• Edible glitter dust transforms plain glazed donuts into something that looks genuinely impressive — with almost zero extra effort
• Dry dusting gives you the best shimmer; don’t mix the dust into wet glaze
• Gold, pink, and purple work great individually or all three on the same batch
• One 10g jar covers way more donuts than you’d expect — we’re talking 40+ easily
Glazed donuts, a soft brush, and a pinch of edible glitter dust. That’s basically the whole recipe. The shimmer on these is ridiculous — every color catches light differently, and a dozen of them on a platter together looks like you tried way harder than you did.
Ingredients
- 12 Plain glazed donuts (store-bought or homemade)
- 1/4 tsp Gold Luster Dust
- 1/4 tsp Pink Luster Dust
- 1/4 tsp Purple Luster Dust
- 1 Soft food-safe brush (one per color, or rinse and dry between uses)
If your donuts are freshly glazed, give them 15–20 minutes to set up. The glaze should be dry to the touch — tacky is fine, wet is not. Dusting onto wet glaze makes the powder clump instead of shimmer.
Dip the tip of your brush into the luster dust. Tap off the excess on the edge of the jar — you want the bristles barely coated. This is where most people go wrong. Too much on the brush and it dumps instead of dusts.
Hold the brush about an inch above the donut and sweep in soft circles across the glaze. Build up the shimmer in thin layers rather than one heavy pass. Two or three passes give you that deep, even glow. The Gold Luster Dust picks up light incredibly well with just two passes — it genuinely looks metallic.
Do all the gold donuts first, then move to Pink Luster Dust, then Purple Luster Dust. Keep colors separate — cross-contamination muddies them. If you’re doing a mixed-color pattern on a single donut, let each color settle for 30 seconds before going in with the next.
Stack them, plate them flat, stack them on a tower — whatever you’re doing, the shimmer holds. These photograph best under natural light or direct overhead light, where the mica pigments really catch.

New to working with edible glitter dust? The [edible luster dust for beginners guide](https://lusterdust.com/edible-luster-dust-for-beginners-your-first-project-guide/) covers the dry-brush technique in detail — same method, works across everything. And if you want to take this further into cakes and cookies, [this guide on using edible glitter on baked goods](https://lusterdust.com/how-to-use-edible-glitter-on-cakes-cupcakes-cookies/) is worth a read before your next project.

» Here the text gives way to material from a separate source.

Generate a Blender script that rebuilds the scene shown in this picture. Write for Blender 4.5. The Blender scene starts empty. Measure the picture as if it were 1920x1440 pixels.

Yes, and it looks great. Do one color at a time and use a clean brush for each. Gold toward the center, pink around the edges is a combination that works particularly well — the warm and cool tones play off each other. Just don’t blend them while both are still loose on the surface or you’ll end up with a murky middle tone.
The glaze gives the dust something to grip. If yours are plain cake donuts or have a matte coating, brush on a very thin layer of clear corn syrup first, let it get just barely tacky (about 5 minutes), then dust. Works just as well.
Dust them the day of, if you can. The shimmer is at its best fresh. If you need to prep ahead, dust them no more than a few hours before serving and store uncovered — covering them can cause condensation that dulls the finish.